Following up on this recent question and generalizing, let's consider capability-oriented design. In this framing, a capability is a communicable token of authority; possession of a capability is equivalent to delegation of authority. Crucially, the identity of capability-holders is irrelevant; what matters is which capabilities are held. Quoting What Are Capabilities? (Morningstar 2017):
When a system … is presented with a request for a service it provides, it needs to decide if it should actually do what the requestor is asking for. The way it decides is what we’re talking about when we talk about access control. If you’re like most people, the first thing you’re likely to think of is to ask the requestor “who are you?” The fundamental insight of the capabilities paradigm is to recognize that this question is the first step on the road to perdition.
[W]e really do want to talk about objects as distinct intentional agents. Another of the weaknesses of the ACL approach is that it roots everything in the identity of the user … as if that user was the one doing things, that is, as if the user is the intentional agent. However, when an object actually does something it does it in a particular way that depends on how it is coded. While this behavior might reflect the intentions of the specific user who ultimately set it in motion, it might as easily reflect the intentions of the programmers who wrote it…

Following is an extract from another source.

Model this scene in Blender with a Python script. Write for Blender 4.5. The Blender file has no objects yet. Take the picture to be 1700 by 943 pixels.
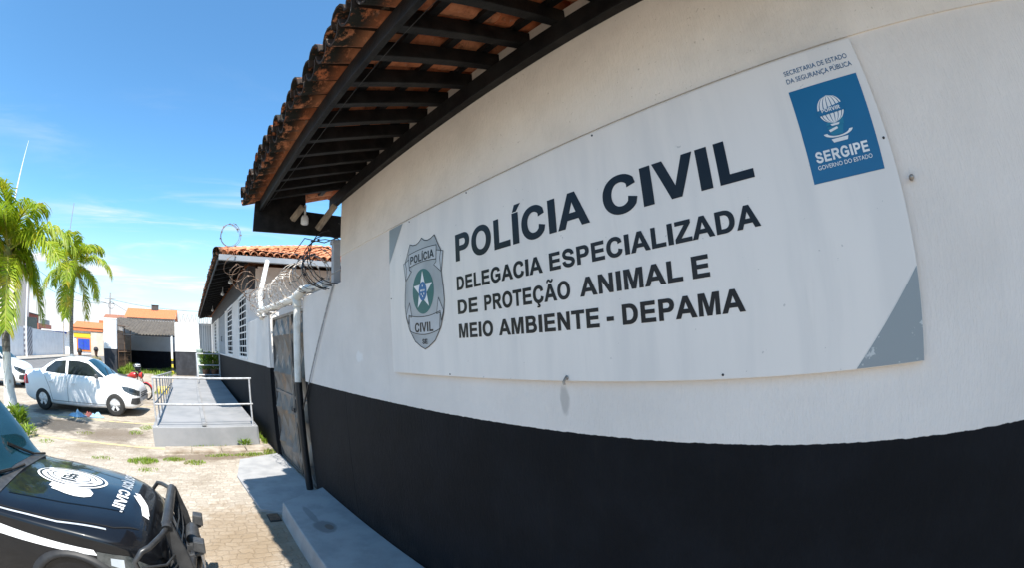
import bpy, bmesh, math, random
from mathutils import Vector, Matrix
R = math.radians
random.seed(7)
SC = bpy.context.scene
COL = SC.collection

# ------------------------------------------------------------------ camera
cam_d = bpy.data.cameras.new('camera')
cam = bpy.data.objects.new('camera', cam_d)
COL.objects.link(cam)
cam_d.type = 'PANO'
cam_d.panorama_type = 'FISHEYE_EQUISOLID'
cam_d.sensor_fit = 'HORIZONTAL'
cam_d.sensor_width = 36.0
cam_d.fisheye_lens = 15.999
cam_d.fisheye_fov = R(180)
cam_d.lens = 16
cam_d.shift_y = -0.01625
cam_d.clip_start = 0.02
cam_d.clip_end = 3000
YAW, PIT, ROL = R(48.3885), R(8.3045), R(3.3715)
_rot = Matrix.Rotation(YAW, 3, 'Z') @ Matrix.Rotation(PIT, 3, 'X') @ Matrix.Rotation(ROL, 3, 'Y')
_m = Matrix((_rot @ Vector((1, 0, 0)), _rot @ Vector((0, 0, 1)), _rot @ Vector((0, -1, 0)))).transposed().to_4x4()
_m.translation = (0, 0, 1.95)
cam.matrix_world = _m
SC.camera = cam

# ------------------------------------------------------------------ light
SUN_DIR = Vector((0.58, -0.035, 1.0)).normalized()          # towards the sun
world = bpy.data.worlds.new('World')
SC.world = world
world.use_nodes = True
wn, wl = world.node_tree.nodes, world.node_tree.links
for n in list(wn): wn.remove(n)
w_out = wn.new('ShaderNodeOutputWorld')
w_bg = wn.new('ShaderNodeBackground'); w_bg.inputs['Strength'].default_value = 0.120
sky = wn.new('ShaderNodeTexSky'); sky.sky_type = 'NISHITA'; sky.sun_disc = False
sky.sun_elevation = math.asin(SUN_DIR.z)
sky.sun_rotation = math.atan2(SUN_DIR.x, SUN_DIR.y)
sky.air_density = 1.0; sky.dust_density = 0.6; sky.ozone_density = 3.0
tc = wn.new('ShaderNodeTexCoord')
sep = wn.new('ShaderNodeSeparateXYZ'); wl.new(tc.outputs['Generated'], sep.inputs[0])
def wmath(op, a, b=None, c=None):
    n = wn.new('ShaderNodeMath'); n.operation = op
    for i, v in enumerate((a, b, c)):
        if v is None: continue
        if isinstance(v, (int, float)): n.inputs[i].default_value = v
        else: wl.new(v, n.inputs[i])
    return n.outputs[0]
def wramp(v, a, b, lo=0.0, hi=1.0):
    n = wn.new('ShaderNodeMapRange'); n.interpolation_type = 'SMOOTHSTEP'
    wl.new(v, n.inputs[0])
    for i, q in enumerate((a, b, lo, hi)): n.inputs[i + 1].default_value = q
    return n.outputs[0]
# clouds: the direction projected on a flat layer overhead
zc = wmath('MAXIMUM', sep.outputs['Z'], 0.03)
zz = wmath('ADD', zc, 0.10)
cx = wmath('DIVIDE', sep.outputs['X'], zz); cy = wmath('DIVIDE', sep.outputs['Y'], zz)
comb = wn.new('ShaderNodeCombineXYZ'); wl.new(cx, comb.inputs[0]); wl.new(cy, comb.inputs[1])
def wnoise(scale_xyz, rotz, sc, det, rough, dist, loc=(0, 0, 0)):
    mp = wn.new('ShaderNodeMapping'); wl.new(comb.outputs[0], mp.inputs[0])
    mp.inputs['Scale'].default_value = scale_xyz; mp.inputs['Rotation'].default_value = (0, 0, rotz); mp.inputs['Location'].default_value = loc
    n = wn.new('ShaderNodeTexNoise'); wl.new(mp.outputs[0], n.inputs['Vector'])
    n.inputs['Scale'].default_value = sc; n.inputs['Detail'].default_value = det; n.inputs['Roughness'].default_value = rough; n.inputs['Distortion'].default_value = dist
    return n.outputs['Fac']
wisp = wramp(wnoise((1.5, 0.42, 1), R(-24), 1.0, 9, 0.62, 0.9, (1.3, 0.4, 0)), 0.48, 0.80)
patch = wramp(wnoise((0.7, 1.0, 1), 0.4, 0.45, 3, 0.5, 0.3, (0.2, 3.1, 0)), 0.38, 0.56)
elev_w = wmath('MULTIPLY', wramp(sep.outputs['Z'], 0.04, 0.12), wramp(sep.outputs['Z'], 0.62, 0.22))
wispy = wmath('MULTIPLY', wmath('MULTIPLY', wisp, patch), elev_w)
puff = wramp(wnoise((0.32, 0.34, 1), 0.2, 0.8, 7, 0.62, 0.2, (4.0, 1.0, 0)), 0.43, 0.62)
puffy = wmath('MULTIPLY', puff, wramp(sep.outputs['Z'], 0.21, 0.06))
haze_b = wramp(sep.outputs['Z'], 0.30, 0.0, 0.0, 0.62)
cl = wmath('MINIMUM', wmath('ADD', wmath('MULTIPLY', wispy, 1.25), wmath('ADD', wmath('MULTIPLY', puffy, 0.8), haze_b)), 1.0)
tint = wn.new('ShaderNodeMix'); tint.data_type = 'RGBA'; tint.blend_type = 'MULTIPLY'; tint.inputs[0].default_value = 1.0
wl.new(sky.outputs[0], tint.inputs[6]); tint.inputs[7].default_value = (0.67, 1.06, 1.17, 1)
wmix = wn.new('ShaderNodeMix'); wmix.data_type = 'RGBA'
wl.new(cl, wmix.inputs[0]); wl.new(tint.outputs[2], wmix.inputs[6])
wmix.inputs[7].default_value = (4.3, 4.45, 4.6, 1)
wl.new(wmix.outputs[2], w_bg.inputs['Color']); wl.new(w_bg.outputs[0], w_out.inputs[0])

sun_d = bpy.data.lights.new('sun', 'SUN'); sun_d.energy = 4.7; sun_d.angle = R(0.55); sun_d.color = (1.0, 0.95, 0.87)
sun = bpy.data.objects.new('sun', sun_d); COL.objects.link(sun)
sun.rotation_euler = (-SUN_DIR).to_track_quat('-Z', 'Y').to_euler(); sun.location = (0, 0, 30)

vs = SC.view_settings
SC.display_settings.display_device = 'sRGB'
vs.view_transform = 'Standard'; vs.look = 'None'; vs.gamma = 1.0; vs.use_curve_mapping = False
vs.exposure = 1.05
SC.render.engine = 'CYCLES'
cy_ = SC.cycles
cy_.max_bounces = 8; cy_.diffuse_bounces = 5; cy_.glossy_bounces = 4; cy_.transmission_bounces = 6; cy_.transparent_max_bounces = 8
cy_.caustics_reflective = False; cy_.caustics_refractive = False
try:
    cy_.use_denoising = True; cy_.denoiser = 'OPENIMAGEDENOISE'
except Exception: pass

# ------------------------------------------------------------------ materials
class NT:
    def __init__(self, name):
        self.m = bpy.data.materials.new(name); self.m.use_nodes = True
        self.t = self.m.node_tree; self.n = self.t.nodes; self.l = self.t.links
        self.b = self.n['Principled BSDF']
        self.geo = None
    def pos(self):
        if not self.geo: self.geo = self.n.new('ShaderNodeNewGeometry')
        return self.geo.outputs['Position']
    def obj(self):
        t = self.n.new('ShaderNodeTexCoord'); return t.outputs['Object']
    def island(self):
        self.pos(); return self.geo.outputs['Random Per Island']
    def set(self, inp, v):
        s = self.b.inputs[inp]
        if hasattr(v, 'is_linked') or hasattr(v, 'links'): self.l.new(v, s)
        else: s.default_value = v
    def math(self, op, a, b=None, c=None):
        n = self.n.new('ShaderNodeMath'); n.operation = op
        for i, v in enumerate((a, b, c)):
            if v is None: continue
            if isinstance(v, (int, float)): n.inputs[i].default_value = v
            else: self.l.new(v, n.inputs[i])
        return n.outputs[0]
    def sep(self, v):
        n = self.n.new('ShaderNodeSeparateXYZ'); self.l.new(v, n.inputs[0]); return n.outputs
    def map(self, v, scale=(1, 1, 1), rot=(0, 0, 0), loc=(0, 0, 0)):
        n = self.n.new('ShaderNodeMapping'); self.l.new(v, n.inputs[0])
        n.inputs['Scale'].default_value = scale; n.inputs['Rotation'].default_value = rot; n.inputs['Location'].default_value = loc
        return n.outputs[0]
    def noise(self, v, scale, detail=4, rough=0.55, dist=0.0):
        n = self.n.new('ShaderNodeTexNoise'); self.l.new(v, n.inputs['Vector'])
        n.inputs['Scale'].default_value = scale; n.inputs['Detail'].default_value = detail
        n.inputs['Roughness'].default_value = rough; n.inputs['Distortion'].default_value = dist
        return n.outputs['Fac']
    def vor(self, v, scale, feature='F1', out='Distance', rnd=1.0):
        n = self.n.new('ShaderNodeTexVoronoi'); self.l.new(v, n.inputs['Vector']); n.feature = feature
        n.inputs['Scale'].default_value = scale; n.inputs['Randomness'].default_value = rnd
        return n.outputs[out]
    def step(self, v, a, b, lo=0.0, hi=1.0, smooth=True):
        n = self.n.new('ShaderNodeMapRange'); n.interpolation_type = 'SMOOTHSTEP' if smooth else 'LINEAR'
        self.l.new(v, n.inputs[0])
        for i, q in enumerate((a, b, lo, hi)): n.inputs[i + 1].default_value = q
        return n.outputs[0]
    def mix(self, f, a, b, blend='MIX'):
        n = self.n.new('ShaderNodeMix'); n.data_type = 'RGBA'; n.blend_type = blend
        if isinstance(f, (int, float)): n.inputs[0].default_value = f
        else: self.l.new(f, n.inputs[0])
        for i, v in ((6, a), (7, b)):
            if isinstance(v, tuple): n.inputs[i].default_value = (*v[:3], 1)
            else: self.l.new(v, n.inputs[i])
        return n.outputs[2]
    def bump(self, h, strength, dist=0.01, prev=None):
        n = self.n.new('ShaderNodeBump'); n.inputs['Strength'].default_value = strength; n.inputs['Distance'].default_value = dist
        self.l.new(h, n.inputs['Height'])
        if prev is not None: self.l.new(prev, n.inputs['Normal'])
        self.l.new(n.outputs[0], self.b.inputs['Normal']); return n.outputs[0]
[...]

At its heart, the capability paradigm is about organizing access control around specific acts of authorization rather than around identity. Identity is so fundamental to how we interact with each other as human beings, and how we have historically interacted with our institutions, that it is easy to automatically assume it should be central to organizing our interactions with our tools as well. But identity is not always the best place to start, because it often fails to tell us what we really need to know to make an access decision…
Paraphrasing the original question: Online, we cannot tell the difference between a human invocation of a capability and a machine invocation of a capability. Is this a problem?